Several suppliers have been unable to offer the grade for prompt delivery dates in the Houston area, but at least one supplier still has availability.

The US Gulf Coast’s fuel oil inventories have been drawn down this month, to weekly average levels 1.5 million below June. But Gulf Coast refiners ramped up production last week, which helped to lift stock levels by 349,000 bbls.

Fuel oil stocks have also been drawn on the US West Coast, down from a peak of over 6 million bbls in mid-June, to just over 5 million in the second earlier in July. HSFO380 has been tight for prompt dates in Los Angeles and other West Coast ports, but availability has improved in the past two weeks.

VLSFO and LSMGO are readily available in the larger bunkering ports across the US and the Caribbean, with no major shortages reported.

Bunker suppliers in Zona Comun are working through delivery backlogs after highs winds and swell suspended bunkering on Tuesday. Certain suppliers cannot deliver until early next week.

The weather has also calmed to allow for bunkering in Bahia Blanca, but gale is forecast there tomorrow and from Wednesday next week.
Meanwhile, Zona Comun’s bunker demand has been hit by low water levels in the nearby Parana River that has put limits on vessel drafts, as well as by customs regulations that have been in place for months.
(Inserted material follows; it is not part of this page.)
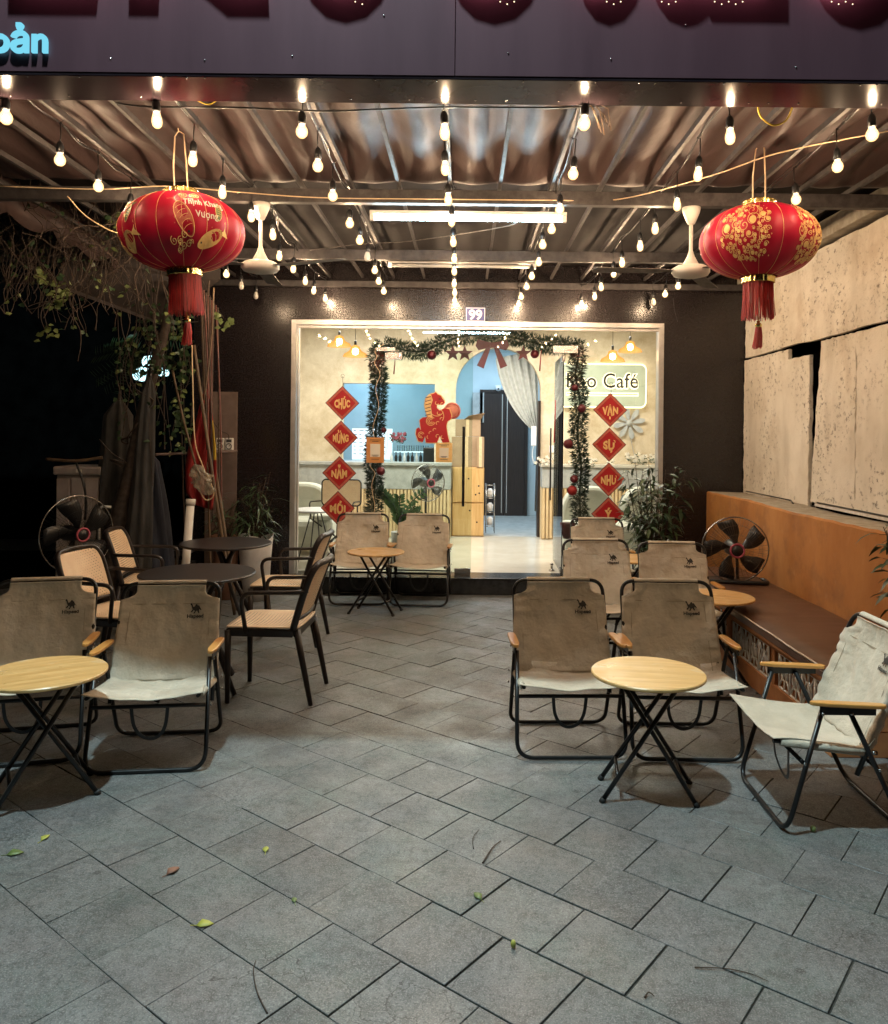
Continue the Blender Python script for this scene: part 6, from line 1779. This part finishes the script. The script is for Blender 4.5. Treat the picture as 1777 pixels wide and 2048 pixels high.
# things behind the inner window
ms = thing("menu_screen", "bright white menu screen with dark marks behind the inner window", "screen", at(745, 888, 12.4)); 
MB().b2(-.31, .31, -.02, .02, -.24, .24).build("screen_panel", Mt['screen_white'], ms)
mk = MB(); rr = random.Random(8)
for k in range(7):
    for q in range(3): mk.b2(-.29 + q * .09, -.29 + q * .09 + rr.uniform(.03, .07), -.024, -.021, .20 - k * .06, .212 - k * .06)
for k in range(4): mk.tube(smoothpath([(.08 + k * .05, -.024, .18), (.12 + k * .04, -.024, .06), (.07 + k * .055, -.024, -.05), (.15 + k * .02, -.024, -.16)], 5), .005, 4, flat=(1, .3))
mk.build("menu_marks", Mt['ink'], ms)
sh = thing("glass_shelf", "lit shelf with a row of drinking glasses seen through the inner window", "shelf", at(830, 903, 11.9))
MB().b2(-.30, .25, -.1, .1, -.014, .0).build("shelf_board", Mt['screen_white'], sh)
for k in range(7): MB().lathe([(.024, 0), (.026, .09)], (-.24 + k * .07, 0, .002), 12, cap=False).build("drinking_glass", Mt['clear_glass'], sh)
um = thing("kitchen_clutter", "coffee machine and bottles on the dim counter behind the inner window", "kitchen equipment", at(850, 925, 11.6)); rr = random.Random(14)
MB().b2(-.02, .22, -.1, .15, -.02, .22).build("coffee_machine", Mt['black_plastic'], um, bevel=.01)
for k in range(8): MB().lathe([(.022, 0), (.024, .10), (.009, .13), (.009, .17)], (-.48 + k * .06, rr.uniform(-.05, .05), -.02), 12).build("bottle", Mt['black_plastic'] if k % 3 else Mt['white_enamel'], um)
ck2 = MB().b2(-2.61, -.43, 11.5, 12.1, .16, 1.17); tag(ck2.build("kitchen_counter", Mt['grey_terrazzo']), "low work counter in the bluish room behind the inner window", "counter")
# curtain in the arch, tied to the right
cu = thing("sheer_curtain", "grey sheer curtain draped across the arch and tied at its right side", "curtain", (AX1, 11.32, 2.0)); mb = MB(); nu, nv = 44, 30
for j in range(nv + 1):
    v = j / nv
    for i in range(nu + 1):
        u = i / nu
        xt = -.62 + .60 * u; zt = .78 - .12 * (1 - u)
        xb = -.03 + .02 * u; zb = -.42
        x = xt + (xb - xt) * (v ** (1.0 + .5 * (1 - u))) ; z = zt + (zb - zt) * v - .10 * math.sin(v * math.pi) * (1 - u)
        mb.v.append(Vector((x, .03 * math.sin(u * 34) * (1 - .6 * v), z)))
for j in range(nv):
    for i in range(nu): a = j * (nu + 1) + i; mb.f.append([a, a + 1, a + nu + 2, a + nu + 1]); mb.m.append(0); mb.sm.append(True)
mb.build("drape", Mt['curtain_sheer'], cu)
MB().prism([(-.03, -.42), (.02, -.42), (.0, -.9), (-.02, -1.5), (-.05, -1.5)], -.02, .02).build("tail", Mt['dark_cloth'], cu)
ip = thing("wall_phone", "white intercom phone on the right side of the arch", "phone", at(1068, 868, 11.0)); MB().b2(-.035, .035, -.03, .0, -.16, .11).build("phone_body", Mt['white_enamel'], ip, bevel=.008)
MB().tube(smoothpath([(0, -.02, -.16), (-.02, -.02, -.28), (.0, -.02, -.40), (-.015, -.02, -.3)], 5), .004, 5).build("phone_cord", Mt['white_enamel'], ip)
sw_ = MB().b2(-.035, .035, -.008, 0, -.05, .05).build("light_switch", Mt['white_enamel'], None, bevel=.003); sw_.location = at(1104, 898, 11.09); tag(sw_, "white light switch on the tan wall right of the arch", "switch")
sd = MB().b2(-.10, .10, -.01, 0, -.26, .26); o = sd.build("wall_panel_sign", Mt['grey_terrazzo']); o.location = at(957, 815, 13.9); tag(o, "grey notice strip on the wall left of the dark double door", "notice")
# door stopper / floor bolt
fb = MB().lathe([(0, 0), (.03, 0), (.03, .01), (.012, .02), (.012, .06), (.02, .07), (0, .085)], (0, 0, 0), 14).build("door_stopper", Mt['steel']); fb.location = (at(1104, 1130, 8.35).x, 8.35, .165); tag(fb, "little steel door stopper beside the open glass door", "door stopper")

# ================================================================ FALLEN LEAVES AND TWIGS
def gp(px, py): q = at(px, py, 1.0); return at(px, py, EYE / (EYE - q.z))
G = "fallen leaves on the paving"
for (px, py, L_, mt, a, lb) in ((82, 1684, .050, 'leaf_yellow', 80, "bright yellow fallen leaf near the foot of the left bamboo table"), (12, 1712, .060, 'leaf_light', 15, "olive fallen leaf at the very left edge"),
    (531, 1707, .045, 'leaf_yellow', 100, "yellow fallen leaf alone in the middle left of the paving"), (333, 1752, .060, 'leaf_brown', 60, "curled brown fallen leaf left of the paving's middle"),
    (392, 1853, .055, 'leaf_yellow', 5, "yellow fallen leaf lying across a joint in the lower left"), (590, 1808, .035, 'leaf_light', 110, "small yellow green fallen leaf on a joint right of the lower left one"),
    (963, 1802, .050, 'leaf_light', 120, "curled olive fallen leaf near the centre of the foreground")):
    p = gp(px, py); t = MB(); aa = R(a)
    t.leaf((0, 0, .003), (math.cos(aa), math.sin(aa), .25), L_, L_ * .55, (0, -.3, 1), 0, .25)
    t.tube([(0, 0, .003), (-math.cos(aa) * .018, -math.sin(aa) * .018, .004)], .001, 4)
    o = t.build("fallen_leaf", Mt[mt], None, solid=.0006); o.location = p; tag(o, lb, "leaf", G)
nut = MB().lathe([(0, 0), (.008, .002), (.012, .010), (.011, .018), (.006, .024), (0, .026)], (0, 0, 0), 14).build("green_nut", Mt['leaf_light']); nut.location = gp(1627, 1664); tag(nut, "small round green fruit on the paving before the turned chair", "fruit")
nut = MB().lathe([(0, 0), (.006, .002), (.009, .012), (.006, .022), (0, .024)], (0, 0, 0), 12).build("green_bud", Mt['leaf_yellow']); nut.location = gp(1027, 1896); tag(nut, "tiny yellow green bud in the lower middle of the paving", "bud")
def twig(pts, r_, lb):
    P = [gp(*p) + Vector((0, 0, .004 + .003 * (i % 2))) for i, p in enumerate(pts)]; o0 = P[0].copy(); o = MB().tube(smoothpath([p - o0 for p in P], 5), [r_ * (1 - .6 * i / (5 * (len(P) - 1) + 1)) for i in range(5 * (len(P) - 1) + 1)], 5).build("twig", Mt['twig']); o.location = o0; tag(o, lb, "twig", "twigs on the paving")
twig([(966, 1728), (985, 1700), (1002, 1684)], .0035, "short straight dark twig right of the paving's centre")
twig([(948, 1700), (946, 1680), (958, 1662)], .0018, "thin curved twig left of the short straight twig")
twig([(535, 2030), (515, 1990), (507, 1945), (512, 1925)], .0028, "long curved twig at the bottom edge")
twig([(1390, 1938), (1450, 1942), (1500, 1950), (1538, 1968)], .0022, "long thin twig in the lower right")
twig([(1290, 1998), (1298, 1990), (1310, 1996)], .0028, "small hooked twig at the lower right joint")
The combined effect of this has pushing more bunker demand to Bahia Blanca on the Atlantic coast, according to local ship agent Antares.

Water levels in the Parana River have dropped to their lowest point since 1944. Argentina’s government declared a 180-day water emergency on Monday, urging citizens and companies to ration water.

Low water levels and draft restrictions in the Parana River has increasingly led vessels to opt for Bahia Blanca and put pressure the more limited supply capacity there.

Another reason is a less recent customs restriction that prohibits vessels from taking bunkers until they arrive at their last port of call in Argentina. Vessels taking bunkers in Zona Comun will have to prove that it is their last bunker option before sailing out of Argentina, and that they will not call at other bunkering ports such as Bahia Blanca.